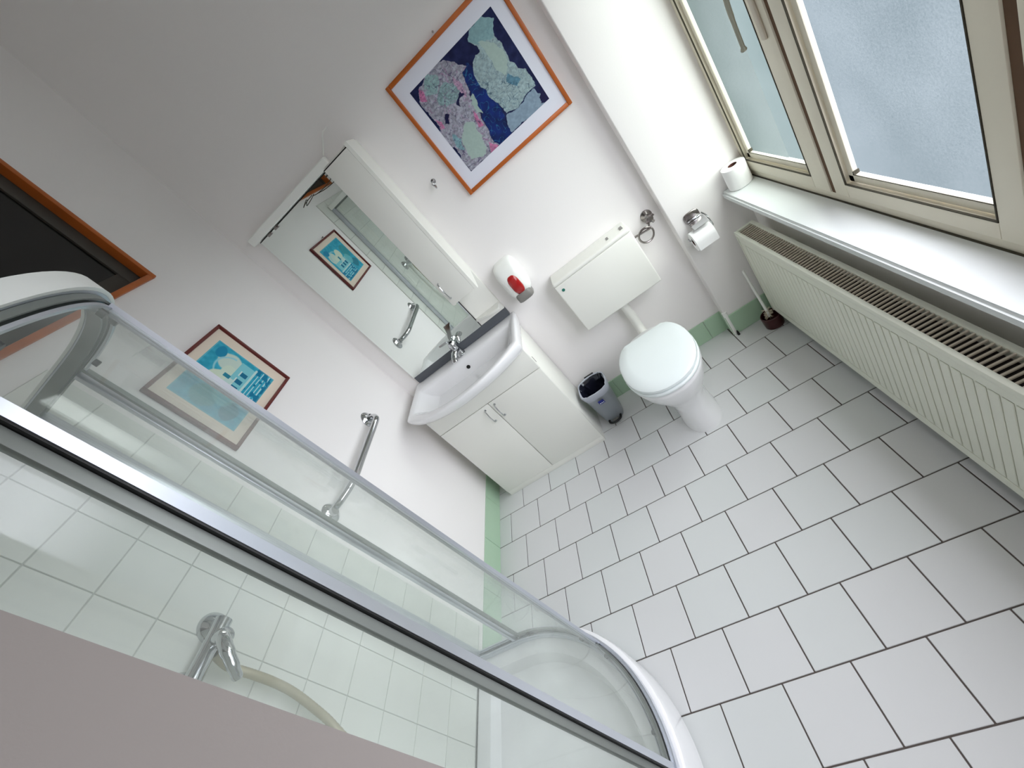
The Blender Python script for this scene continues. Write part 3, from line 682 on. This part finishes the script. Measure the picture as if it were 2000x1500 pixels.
def roll(name, c, axis, r, h, label, tail=False, tilt=None):
    e_ = empty(name, c, label, 'toilet roll')
    ri = .019
    prof = [(ri, -h/2), (r-.002, -h/2), (r, -h/2+.002), (r, h/2-.002), (r-.002, h/2), (ri, h/2)]
    b_ = lathe(prof+[(ri, -h/2)], (0, 0, 0), axis, 36, cap=False); bmesh.ops.remove_doubles(b_, verts=b_.verts, dist=1e-5)
    if tail:
        P = [(r*math.cos(a), r*math.sin(a)) for a in [1.2-.1*k for k in range(13)]]+[(r+.0005, -.012-.01*k) for k in range(0, 3)]
        P = [(-q[0], q[1]) for q in P]
        R_ = []
        for y_, z_ in P: R_.append([(-h/2+.001, y_*1.012, z_), (h/2-.001, y_*1.012, z_), (h/2-.001, y_*1.03, z_), (-h/2+.001, y_*1.03, z_)])
        join(b_, loft(R_))
    for v in b_.verts: v.co += Vector(c)
    o1 = obj('paper', b_, PAPER, e_, smooth=40)
    cc = lathe([(ri+.0002, -h/2+.0005), (ri+.0002, h/2-.0005), (ri-.0012, h/2-.0005), (ri-.0012, -h/2+.0005), (ri+.0002, -h/2+.0005)], c, axis, 24, cap=False)
    obj('core', cc, CORE, e_, True)
    return e_
roll('toilet_roll', (1.692, YP-.060, .638), 'X', .049, .098, 'white toilet roll hanging in the chrome holder on the pier', True)
roll('toilet_roll', (1.925, YP-.054, .735+.050), 'Z', .050, .098, 'white toilet roll standing on the window sill corner')

# ------------------------------------------------------------------ toilet brush
br = empty('toilet_brush', (1.765, .055, 0), 'white toilet brush in a maroon pot beside the radiator', 'toilet brush')
obj('pot', lathe([(.040, 0), (.045, .004), (.048, .04), (.049, .070), (.046, .073), (.043, .070), (.044, .03), (.002, .02)], (1.780, .042, 0), 'Z', 28), MAROON, br, True)
hz = tube(spline([(1.775, .045, .06), (1.775, .065, .16), (1.774, .082, .26), (1.773, .092, .350)], 6), [.007]*12+[.006]*6+[.0065], 10)
obj('handle', hz, PLAST, br, True)
bt = bmesh.new()
for k in range(60):
    a = random.random()*2*PI; z = .05+.05*random.random(); e_ = random.uniform(-.3, .7); L = .024
    tube([(1.775, .052, z), (1.775+L*math.cos(a)*math.cos(e_), .052+L*math.sin(a)*math.cos(e_), z+L*math.sin(e_))], [.0015, .001], 4, bt)
tag(obj('bristles', bt, BRISTLE, br), kind='stuff')

# ------------------------------------------------------------------ bin
bi = empty('waste_bin', (.82, .09, 0), 'grey pedal bin with open top and bag between vanity and toilet', 'bin')
def bring(z, s=1.0, inset=0):
    t = z/.275; cx = .817+.013*t; hw = .060+.024*t-inset; yf = .040-.055*t; yb_ = .165-.005*t; n = 32
    return [(x, y, z) for x, y in sellipse(cx, (yf+yb_)/2, hw*s, (yb_-yf)/2*s-inset, n, 3.4)]
rg = [bring(.004, .96), bring(.0, .9)][::-1]+[bring(.02), bring(.10), bring(.19), bring(.262), bring(.270, 1.03), bring(.276, 1.03), bring(.276, .97), bring(.262, 1, .006), bring(.15, 1, .008), bring(.05, 1, .012)]
obj('body', loft(rg), BING, bi, smooth=40)
# bag folded over the rim
random.seed(3)
def jit(r, a, dz=0): return [(x+random.uniform(-a, a), y+random.uniform(-a, a), z+random.uniform(-a, a)+dz) for x, y, z in r]
bg_ = loft([jit(bring(.238, 1.035), .0015), jit(bring(.255, 1.05), .002), jit(bring(.274, 1.055), .002), jit(bring(.280, 1.02), .003, .003), jit(bring(.279, .95), .003, .002)], cap=False)
obj('bag_rim', bg_, BAG, bi, smooth=50)
bg_ = loft([jit(bring(.277, .955), .003), jit(bring(.25, .86), .008), jit(bring(.20, .80), .010), jit(bring(.15, .7), .010), jit(bring(.12, .3), .008)], cap=False)
obj('bag', bg_, BAGD, bi, smooth=25)
lbm = B(.812, .846, -.0115, -.0095, .192, .222, .0003); 
for v in lbm.verts: v.co.y += (v.co.z-.207)*-.2+.0105-.012
o = obj('label_sticker', lbm, BLUE, bi); o['label'] = 'blue sticker with white marks'
for (a, b, c, d) in ((.816, .822, .197, .204), (.826, .832, .198, .204), (.836, .842, .198, .203)):
    q = B(a, b, -.0012, 0, c, d)
    for v in q.verts: v.co.y += -.0115+(v.co.z-.207)*-.2-.0015
    obj('sticker_mark', q, PLAST, o)
pd = tube(spline([(.780, .048, .022), (.785, .012, .026), (.817, -.004, .028), (.850, .012, .026), (.856, .048, .022)], 6), .007, 8); obj('pedal_surround', pd, BLACK, bi, True)
obj('pedal', B(.800, .835, .004, .05, .012, .020, .003), GREYP, bi, smooth=40)
obj('hinge', B(.80, .86, .160, .182, .268, .282, .002), BLACK, bi)

# ------------------------------------------------------------------ grab bar
gb = empty('grab_bar', (XL, -.51, 1.035), 'horizontal chrome grab bar on the left wall', 'grab bar')
pth = spline([(XL+.004, -.215, 1.035), (XL+.05, -.232, 1.035), (-.012, -.262, 1.035), (.0, -.30, 1.035), (.0, -.42, 1.035), (.0, -.56, 1.035), (.0, -.66, 1.035), (-.012, -.715, 1.035), (-.045, -.765, 1.035), (XL+.004, -.805, 1.035)], 5)
obj('bar', tube(pth, .0155, 14), CHROME, gb, True)
for yy in (-.213, -.807):
    obj('flange', lathe([(.041, 0), (.041, .004), (.034, .011), (.020, .017), (.017, .03)], (XL, yy, 1.035), 'X', 24), CHROME, gb, True)

# ------------------------------------------------------------------ shower tray + enclosure
CX, CYA = .145, -1.555
def quad(r, extra=0, n=22, x0=XL+.0, y0=YS, close=True):
    """outline of the quadrant: corner, back straight, arc, front straight"""
    pts = [(CX+r*math.cos(PI/2-PI/2*k/n), CYA+r*math.sin(PI/2-PI/2*k/n)) for k in range(n+1)]
    if close: return [(x0, y0), (x0, CYA+r)]+pts+[(CX+r, y0)]
    return [(x0, CYA+r)]+pts+[(CX+r, y0)]
tray = empty('shower_tray', (.3, -1.4, 0), 'white quadrant shower tray with raised curved rim', 'shower tray')
q0 = .008; xa, ya = XL+q0, YS+q0
def tz(r, z, x0=xa, y0=ya): return [(x, y, z) for x, y in quad(r, x0=x0, y0=y0)]
trb = loft([tz(.530, 0), tz(.545, .01), tz(.550, .13), tz(.546, .150), tz(.536, .158), tz(.500, .160), tz(.462, .158, xa+.045, ya+.045), tz(.445, .150, xa+.06, ya+.06), tz(.425, .105, xa+.075, ya+.075), tz(.40, .095, xa+.10, ya+.10)])
obj('tray_body', trb, CER, tray, smooth=40)
obj('drain', lathe([(.055, 0), (.055, .003), (.045, .006), (.003, .007)], (.12, -1.60, .0945), 'Z', 28), CHROME, tray, True)
sj = bmesh.new(); B(XL+.007, XL+.0125, YS+.01, -1.02, .158, .1605, bm=sj); obj('silicone_joint', sj, JOINT, tray)

en = empty('shower_enclosure', (.35, -1.3, .16), 'curved glass shower enclosure with satin aluminium profiles', 'shower enclosure')
def rail(name, r0, r1, z0, z1, m, a0=0, a1=90, straight=True, n=26, bev=0):
    """swept rectangular profile along the quadrant"""
    path = []
    if straight and a1 >= 90: path.append((XL+.012, None, 'b'))
    path += [(a1-(a1-a0)*k/n, None, 'a') for k in range(n+1)]
    if straight and a0 <= 0: path.append((YS+.012, None, 'f'))
    rings = []
    for p in path:
        sec = []
        for r, z in ((r0, z0), (r1, z0), (r1, z1), (r0, z1)):
            if p[2] == 'b': sec.append((p[0], CYA+r, z))
            elif p[2] == 'f': sec.append((CX+r, p[0], z))
            else: a = math.radians(p[0]); sec.append((CX+r*math.cos(a), CYA+r*math.sin(a), z))
        rings.append(sec)
    return loft(rings)
def epart(name, bm, m, parent=en, smooth=30): return obj(name, bm, m, parent, smooth)
tr_ = epart('top_rail', rail('', .500, .530, 1.886, 1.911, PLAST), ALU); o = epart('rail_cap', rail('', .498, .5295, 1.9115, 1.918, PLAST), PLAST, tr_)
epart('outer_cover', rail('', .5305, .538, 1.886, 1.919, PLAST), PLAST, tr_)
epart('door_track', rail('', .505, .509, 1.8745, 1.8855, ALU), ALUD, tr_); epart('door_track', rail('', .520, .524, 1.8745, 1.8855, ALU), ALUD, tr_)
epart('track_lip', rail('', .4955, .4995, 1.878, 1.906, ALU), ALUD, tr_)
br_ = epart('bottom_rail', rail('', .494, .532, .161, .180, ALU), ALU)
epart('guide_lip', rail('', .5085, .5105, .1802, .190, ALU), BLACK, br_); epart('guide_lip', rail('', .522, .524, .1802, .188, ALU), ALU, br_); epart('guide_lip', rail('', .497, .499, .1802, .190, ALU), ALU, br_)
Z0g, Z1g = .182, 1.874
# fixed panes
epart('fixed_pane', B(XL+.03, CX-.005, CYA+.508, CYA+.513, Z0g, Z1g), GLASS, smooth=False)
epart('fixed_pane', B(CX+.508, CX+.513, YS+.03, CYA-.04, Z0g, Z1g), GLASS, smooth=False)
# posts
epart('post', B(XL+.009, XL+.036, CYA+.496, CYA+.526, .181, 1.8875, .002), ALU)
epart('post', B(CX+.496, CX+.526, YS+.009, YS+.036, .181, 1.8875, .002), ALU)
epart('post', B(CX-.016, CX-.002, CYA+.500, CYA+.522, .181, 1.8735, .002), ALU)
pB = epart('post', B(CX+.506, CX+.520, CYA-.044, CYA-.0245, .181, 1.8735, .002), ALUD)
epart('post_seal', B(CX+.500, CX+.526, CYA-.0240, CYA-.0205, .181, 1.873, .0005), BLACK, pB)
# curved sliding doors
def door(a0, a1, r, prof_end, first):
    d = epart('sliding_door', rail('', r, r+.005, Z0g+.008, Z1g-.004, GLASS, a0, a1, False, 20), GLASS, smooth=20)
    for (p0, p1, z0, z1, m, nm) in ((a0, a1, Z1g-.009, Z1g-.0035, ALU, 'door_top_trim'), (a0, a1, Z0g+.007, Z0g+.022, ALUD, 'door_bottom_trim')):
        epart(nm, rail('', r-.002, r+.007, z0, z1, m, p0, p1, False, 20), m, d)
    return d
dA = door(-2.0, 45.5, .5115, 0, True); dB = door(44.0, 89.0, .5115, 0, False)
def vprof(a, wdeg, r0, r1, m, nm, par): epart(nm, rail('', r0, r1, .185, 1.872, m, a, a+wdeg, False, 2), m, par)
vprof(44.4, 1.6, .503, .526, ALU, 'edge_profile', dA); vprof(46.15, .9, .505, .524, ALUD, 'edge_seal', dB); vprof(42.1, 2.2, .5095, .5112, SEAL, 'edge_fin', dA)
vprof(-2.2, 2.0, .502, .527, ALU, 'edge_profile', dA); vprof(87.9, .9, .507, .520, ALUD, 'edge_profile', dB)
for a in (38, 52, 8, 82):
    t = math.radians(a); x, y = CX+.505*math.cos(t), CYA+.505*math.sin(t)
    par = dA if a < 45 else dB
    epart('roller', lathe([(.001, -.006), (.008, -.006), (.008, .006), (.001, .006)], (x, y, .196), 'Z', 12), BLACK, par); epart('roller', lathe([(.001, -.006), (.008, -.006), (.008, .006), (.001, .006)], (x, y, 1.858), 'Z', 12), BLACK, par)

# ------------------------------------------------------------------ shower mixer with hose
sm_ = empty('shower_mixer', (XL, -1.34, 1.235), 'chrome shower mixer with lever on the tiled left wall', 'shower mixer')
xw_ = XL+.007
obj('rosette', lathe([(.040, 0), (.040, .004), (.034, .016), (.018, .026), (.016, .045)], (xw_, -1.325, 1.232), 'X', 28), CHROME, sm_, True)
obj('rosette', lathe([(.040, 0), (.040, .004), (.034, .016), (.018, .026), (.016, .045)], (xw_, -1.475, 1.232), 'X', 28), CHROME, sm_, True)
obj('body', tube([(xw_+.05, -1.315, 1.232), (xw_+.05, -1.32, 1.232), (xw_+.05, -1.38, 1.232), (xw_+.05, -1.42, 1.232), (xw_+.05, -1.48, 1.232), (xw_+.05, -1.485, 1.232)], [.012, .022, .020, .020, .022, .012], 20), CHROME, sm_, True)
obj('lever_hub', lathe([(.021, 0), (.023, .02), (.020, .036), (.008, .042)], (xw_+.065, -1.375, 1.225), 'X', 22), CHROME, sm_, True)
lvp = spline([(xw_+.10, -1.385, 1.228), (xw_+.122, -1.412, 1.218), (xw_+.128, -1.440, 1.190), (xw_+.124, -1.462, 1.160)], 6)
obj('lever', tube(lvp, [.018]*4+[.017]*5+[.015]*5+[.013]*4+[.010], 12), CHROME, sm_, True)
hp = spline([(xw_+.05, -1.40, 1.212), (-.045, -1.408, 1.16), (-.040, -1.408, 1.10), (-.040, -1.407, 1.04), (-.040, -1.412, .973), (-.040, -1.428, .898), (-.040, -1.453, .815), (-.02, -1.51, .73), (.0, -1.58, .76), (-.01, -1.64, .95), (-.02, -1.65, 1.3), (-.02, -1.65, 1.7)], 14)
obj('hose', tube(hp, [.0115*(1+.10*(i % 2)) for i in range(len(hp))], 10), HOSE, sm_, True)
rr = bmesh.new(); tube([(xw_+.05, -1.66, 1.10), (xw_+.05, -1.66, 1.93)], .009, 12, rr)
for z in (1.12, 1.9): tube([(xw_, -1.66, z), (xw_+.05, -1.66, z)], .012, 10, rr)
obj('riser_rail', rr, CHROME, sm_, True)
obj('hand_shower', loft([[(xw_+.09+dx, y, z) for y, z in sellipse(-1.65, 1.80, s, s, 24, 2)] for dx, s in ((-.01, .015), (.0, .04), (.02, .045), (.025, .04))]), CHROME, sm_, smooth=40)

● **TASK DIRECTIONS**
Look at the listing and set down only the lines from its start through the line with "window sill corner')", word for word and without pictures.

● **THE OUTPUT**
The Blender Python script for this scene continues. Write part 3, from line 682 on. This part finishes the script. Measure the picture as if it were 2000x1500 pixels.
def roll(name, c, axis, r, h, label, tail=False, tilt=None):
    e_ = empty(name, c, label, 'toilet roll')
    ri = .019
    prof = [(ri, -h/2), (r-.002, -h/2), (r, -h/2+.002), (r, h/2-.002), (r-.002, h/2), (ri, h/2)]
    b_ = lathe(prof+[(ri, -h/2)], (0, 0, 0), axis, 36, cap=False); bmesh.ops.remove_doubles(b_, verts=b_.verts, dist=1e-5)
    if tail:
        P = [(r*math.cos(a), r*math.sin(a)) for a in [1.2-.1*k for k in range(13)]]+[(r+.0005, -.012-.01*k) for k in range(0, 3)]
        P = [(-q[0], q[1]) for q in P]
        R_ = []
        for y_, z_ in P: R_.append([(-h/2+.001, y_*1.012, z_), (h/2-.001, y_*1.012, z_), (h/2-.001, y_*1.03, z_), (-h/2+.001, y_*1.03, z_)])
        join(b_, loft(R_))
    for v in b_.verts: v.co += Vector(c)
    o1 = obj('paper', b_, PAPER, e_, smooth=40)
    cc = lathe([(ri+.0002, -h/2+.0005), (ri+.0002, h/2-.0005), (ri-.0012, h/2-.0005), (ri-.0012, -h/2+.0005), (ri+.0002, -h/2+.0005)], c, axis, 24, cap=False)
    obj('core', cc, CORE, e_, True)
    return e_
roll('toilet_roll', (1.692, YP-.060, .638), 'X', .049, .098, 'white toilet roll hanging in the chrome holder on the pier', True)
roll('toilet_roll', (1.925, YP-.054, .735+.050), 'Z', .050, .098, 'white toilet roll standing on the window sill corner')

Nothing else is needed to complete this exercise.